Two Models, Two Philosophies
A central debate lies in how technology is used. Hadley distinguishes between Literary Machine Translation (LMT), where automation dominates and humans “post-edit” machine output, and Computer-Assisted Literary Translation (CALT), where the translator remains in control and AI is just one tool among many.
“In CALT, the human translator retains the agency at the center of the process,” Hadley says, “and makes use of the technology to produce the translation.” This approach, he argues, respects translators’ artistry and avoids the false efficiency of LMT, which often erodes quality.
Nuanxed’s model falls squarely on the CALT side. A vetted translator works through the manuscript, editing and retranslating machine output as needed in a proprietary environment. The text then goes through editing and proofreading, with special collaboration on series to ensure consistency. “AI is just a set of tools to support translators, editors, and proofreaders,” Vermeulen says. “But it is the experienced and vetted linguists who determine the quality of the translation, not the AI involved.”
Pitfalls and Safeguards
Hadley warns that the biggest pitfall is believing the machine can deliver polished literary translations on its own. “By far the biggest pitfall that I perceive is lazy thinking, where people assume the system is a quick fix they can give a text to and have the system produce their ideal translation.”
He stresses that effective use requires detailed “prompt engineering”—instructions that can run to hundreds or even thousands of words, spelling out the intended audience, stylistic goals, and even how to handle puns or sentence length. Without that, he says, outputs are inconsistent and unreliable.
Vermeulen echoes the need for rigor, noting that quality assurance must mirror traditional publishing. Translators are credited for their work and remain accountable for the outcome, while editors and proofreaders provide additional safeguards to ensure a seamless reader experience.
How Translators Are Responding
Translators themselves are divided. Vermeulen reports that most who try Nuanxed’s system are open-minded and see its benefits. “Others are indeed more skeptical and prefer to work in the traditional way, which is perfectly fine as well,” he says. Out of hundreds who have tested the approach, only a handful have stepped back completely.
Hadley sees a generational divide. Established translators, many of whom built careers without formal training, often resist post-editing roles. Emerging translators, by contrast, are more receptive. “They are less likely to have fixed views and philosophies on what translation is and how it works,” he says, and they tend to be digital natives, comfortable experimenting with new tools.
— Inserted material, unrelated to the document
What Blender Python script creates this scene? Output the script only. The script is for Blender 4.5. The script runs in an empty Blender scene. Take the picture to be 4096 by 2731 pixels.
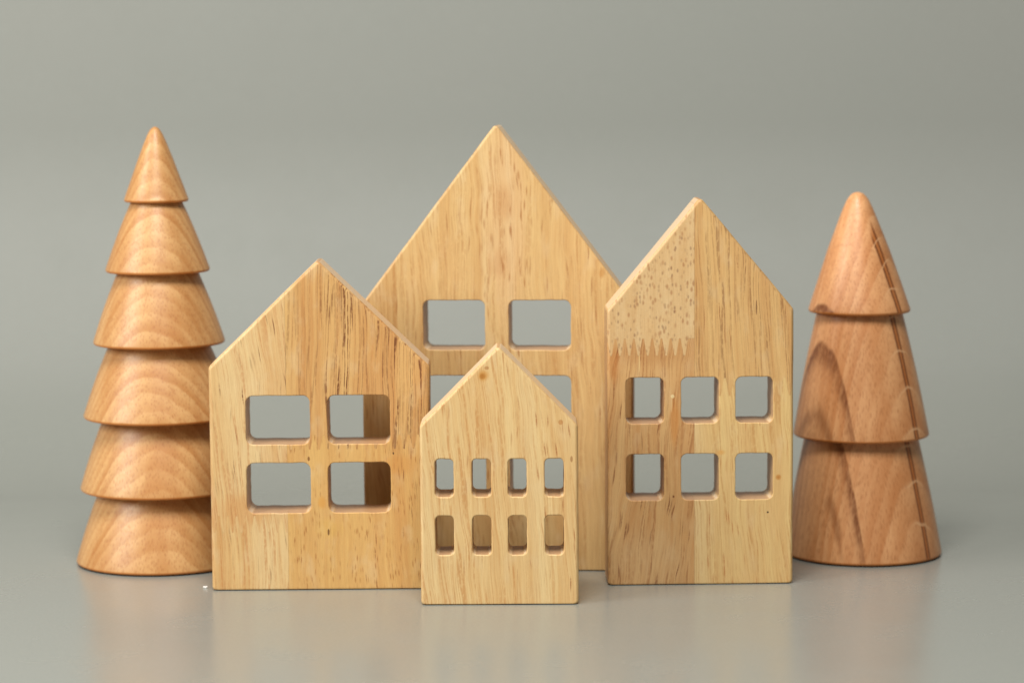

At Trinity, Hadley ensures students are ready for this reality. “Whether people like the idea of using technology to translate literature or not, we think it would be irresponsible to produce graduates who are highly qualified to work in a world that does not exist anymore,” he says. Instead of training them on a specific system, his program teaches them to analyze texts, define audiences, and design detailed strategies—skills that apply whether they translate manually or with AI support.
Looking Ahead
Both experts see AI as a support, not a replacement. “AI is a great starting point, taking away some of the labor-intensive work so translators can focus on the creative aspect of the translation,” Vermeulen says. “It also means more books can be translated, which in turn provides more work to the translator community, not less.”
Hadley cautions that the field is still in flux. He frames AI-assisted translation as moving through a “hype cycle”: breakthrough, excitement, backlash, and eventual integration. “At the time of writing, there are more questions about the potential benefits and challenges than there are solid answers,” he says. What the industry looks like five years from now, he adds, may be very different from anything we can currently imagine.